Mereka kemudian membuat produk Saving Plan yang mengandung unsur investasi dengan bunga tinggi sembilan persen sampai 13 persen. Padahal, di atas suku bunga rata-rata Bank Indonesia saat itu 7,50 persen sampai 8,75 persen atas pengetahuan dan persetujuan dari tersangka Isa.
Untuk memasarkannya sebagai produk asuransi, harus mendapatkan persetujuan dari Bapepam-LK dan berdasarkan Pasal 6 KMK Nomor: 422/KMK.06/2023 tanggal 30 September 2003.
Hal itu tentang Penyelenggaraan Usaha Perusahaan Asuransi dan Perusahaan Reasuransi, yaitu pada pokoknya perusahaan perasuransian tidak boleh dalam keadaan insolvensi (kondisi ketika seseorang atau perusahaan tidak bisa membayar utang atau kewajiban keuangannya tepat waktu).
Setelah melalui beberapa pertemuan di Kantor Bapepam-LK, tersangka Isa membuat surat yang berisi Jiwasraya memasarkan produk Saving Plan.
“Padahal tersangka IR tahu kondisi PT AJS saat itu dalam keadaan insolvensi,” kata Qohar.
4. Saving Plan Jiwasraya Rp47,8 triliun ditempatkan di saham dan reksadana

Qohar menjelaskan, produk Saving Plan dengan struktur bunga dan benefit yang tinggi kepada pemegang polis sangat membebani keuangan perusahaan, karena tidak dapat diimbangi dengan hasil investasi.
Program Saving Plan Jiwasraya pada 2014 sampai 2017 memperoleh Rp47,8 triliun. Dana tersebut kemudian ditempatkan dalam bentuk investasi saham dan reksadana yang dalam pelaksanaannya investasi yang dilakukan tidak didasari prinsip Good Corporate Governance (GCG) dan Manajemen Risiko Investasi.

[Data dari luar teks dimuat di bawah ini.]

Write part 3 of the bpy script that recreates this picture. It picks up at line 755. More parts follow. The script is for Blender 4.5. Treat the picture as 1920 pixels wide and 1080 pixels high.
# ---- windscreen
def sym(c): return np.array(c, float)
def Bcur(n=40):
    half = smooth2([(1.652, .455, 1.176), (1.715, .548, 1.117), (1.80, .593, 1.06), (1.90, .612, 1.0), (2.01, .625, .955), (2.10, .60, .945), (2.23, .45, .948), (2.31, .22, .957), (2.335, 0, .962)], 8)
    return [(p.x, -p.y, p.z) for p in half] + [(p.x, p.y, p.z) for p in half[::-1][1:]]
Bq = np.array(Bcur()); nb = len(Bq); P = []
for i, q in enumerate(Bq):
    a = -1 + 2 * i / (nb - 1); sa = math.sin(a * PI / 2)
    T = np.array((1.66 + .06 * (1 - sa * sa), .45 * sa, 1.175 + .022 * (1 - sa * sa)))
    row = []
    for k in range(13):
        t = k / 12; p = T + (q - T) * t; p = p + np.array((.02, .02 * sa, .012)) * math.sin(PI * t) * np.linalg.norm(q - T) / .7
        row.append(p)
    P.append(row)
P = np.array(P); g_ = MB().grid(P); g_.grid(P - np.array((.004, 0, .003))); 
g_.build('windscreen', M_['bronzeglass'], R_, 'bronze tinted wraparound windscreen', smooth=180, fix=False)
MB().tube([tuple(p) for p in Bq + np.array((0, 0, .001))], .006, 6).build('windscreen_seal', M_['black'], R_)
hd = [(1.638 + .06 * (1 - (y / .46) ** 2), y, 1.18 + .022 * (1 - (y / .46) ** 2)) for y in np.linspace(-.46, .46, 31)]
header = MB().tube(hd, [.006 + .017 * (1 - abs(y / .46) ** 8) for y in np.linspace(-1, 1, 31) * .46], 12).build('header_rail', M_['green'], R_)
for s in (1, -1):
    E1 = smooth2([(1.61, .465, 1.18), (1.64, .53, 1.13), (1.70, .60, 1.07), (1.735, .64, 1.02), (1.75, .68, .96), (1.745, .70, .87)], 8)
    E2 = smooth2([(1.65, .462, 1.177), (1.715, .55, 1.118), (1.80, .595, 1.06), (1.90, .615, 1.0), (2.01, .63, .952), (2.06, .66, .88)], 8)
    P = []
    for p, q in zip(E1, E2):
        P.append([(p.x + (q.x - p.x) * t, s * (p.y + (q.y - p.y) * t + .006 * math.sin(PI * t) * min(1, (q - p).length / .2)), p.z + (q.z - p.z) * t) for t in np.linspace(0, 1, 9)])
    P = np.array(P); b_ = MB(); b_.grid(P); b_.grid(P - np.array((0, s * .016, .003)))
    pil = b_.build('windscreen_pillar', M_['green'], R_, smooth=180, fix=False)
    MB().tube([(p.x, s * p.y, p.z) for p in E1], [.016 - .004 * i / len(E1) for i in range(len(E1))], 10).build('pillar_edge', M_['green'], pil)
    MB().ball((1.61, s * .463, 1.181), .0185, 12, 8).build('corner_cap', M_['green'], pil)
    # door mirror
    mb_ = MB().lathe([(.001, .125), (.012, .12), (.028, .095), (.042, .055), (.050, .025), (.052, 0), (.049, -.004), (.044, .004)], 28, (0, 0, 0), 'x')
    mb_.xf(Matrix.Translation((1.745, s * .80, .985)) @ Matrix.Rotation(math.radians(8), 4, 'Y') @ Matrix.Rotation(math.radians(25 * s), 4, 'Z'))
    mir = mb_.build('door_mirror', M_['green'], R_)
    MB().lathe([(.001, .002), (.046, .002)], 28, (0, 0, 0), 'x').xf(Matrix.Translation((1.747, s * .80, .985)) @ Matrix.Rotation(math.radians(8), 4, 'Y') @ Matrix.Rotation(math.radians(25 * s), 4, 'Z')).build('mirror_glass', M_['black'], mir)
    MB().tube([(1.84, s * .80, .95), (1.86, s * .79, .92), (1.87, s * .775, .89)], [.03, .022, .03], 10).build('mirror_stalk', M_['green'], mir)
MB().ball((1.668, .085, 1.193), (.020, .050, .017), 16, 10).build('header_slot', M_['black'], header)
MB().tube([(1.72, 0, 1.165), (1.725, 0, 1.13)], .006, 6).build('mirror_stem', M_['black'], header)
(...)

“Terdapat transaksi yang tidak wajar terhadap beberapa saham antara lain: IIKP, SMRU, TRAM, LCGP, MYRX, SMBR, BJBR, PPRO dan beberapa saham lainnya yang dilakukan baik secara langsung (direct) maupun melalui Manajer Investasi yang mengelola reksadana, sehingga transaksi tersebut mengakibatkan terjadinya penurunan nilai portofolio aset investasi saham dan reksadana sehingga PT AJS mengalami kerugian,” kata Qohar.
5. Tersangka Isa ditahan

Berdasarkan Laporan Hasil Pemeriksan Investigatif dalam rangka penghitungan kerugian negara pada 9 Maret 2020 dari Badan Pemeriksa Keuangan Republik Indonesia (BPK RI), negara dirugikan Rp16.807.283.375.000 (Rp16,8 triliun).
Akibat kasus ini, Isa dijerat Pasal Pasal 2 ayat (1) atau Pasal 3 jo. Pasal 18 Undang-Undang RI Nomor 31 Tahun 1999, sebagaimana diubah dengan Undang-Undang Nomor 20 Tahun 2001 tentang Perubahan atas Undang-Undang RI Nomor 31 Tahun 1999 tentang Pemberantasan Tindak Pidana Korupsi jo. Pasal 55 ayat (1) ke-1 KUHP.
“Tersangka IR dilakukan penahanan di Rumah Tahanan Negara Salemba Cabang Kejaksaan Agung selama 20 hari ke depan, berdasarkan Surat Perintah Penahanan Nomor: 11/F.2/Fd.2/02/2025 tanggal 7 Februari 2025,” lanjut Qohar.